A bigger disappointment was The Hitchhiker's Guide to the Galaxy. The special effects were pretty good, although not great, and again, the story seemed to match my memory of the book. This time, though, putting the dialogue into the characters’ mouths worked poorly. The words matched what I recall of the characters’ speech in the book, but it just didn’t work at all well. The visuals, the poor acting, and the cumbersome dialog combined to put me to sleep three or four times during the movie, and at no time was any part of the movie compelling enough to make me want to go back and re-watch what I had slept through.

Perhaps it’s that Douglas Adams’ writing isn’t well-suited to a direct translation to the movies; that the scenes and images he creates play better in the reader’s imagination than they do when realized in a movie. A better adaptation of this book could be found in the computer game for the Commodore-64, and I’d happily recommend playing that to watching this movie.

Another book adaptation I’ve watched recently that wasn’t as good as I’d hoped was The Twelve Chairs, by Mel Brooks.
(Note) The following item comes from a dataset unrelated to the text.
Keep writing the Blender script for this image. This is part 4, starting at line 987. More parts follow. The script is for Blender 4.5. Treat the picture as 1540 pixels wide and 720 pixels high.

One of his first movies, it had tantalizing glimpses of the humor that blossomed in his next few movies – Young Frankenstein, Blazing Saddles, High Anxiety – but not enough of them to make it qualify as a good, funny movie. Maybe it’s that the underlying book from which the movie was adapted was intended as a biting satire of the Soviet system, and the movie takes its tone from that. Or maybe it’s just that Brooks was still feeling his way as a director. The movie often seems disjointed and without a coherent structure: it has too many plot twists and new scenes for no reason other than Brooks needed five more scenes before he could get to the movie’s end. It really felt as though I was watching a 90-minute version of the hoary old “Tiz Bottle” joke, albeit one without a Tiz Bottle. And yet, a Tiz Bottle joke told by the Mel Brooks who made The Producers would have been a good movie. This one didn’t quite reach that standard.

(Yes, I have liked some movies I've seen recently. Match Point, for one, although three quarters of the way through it, I wasn't sure. But by the end, I was.)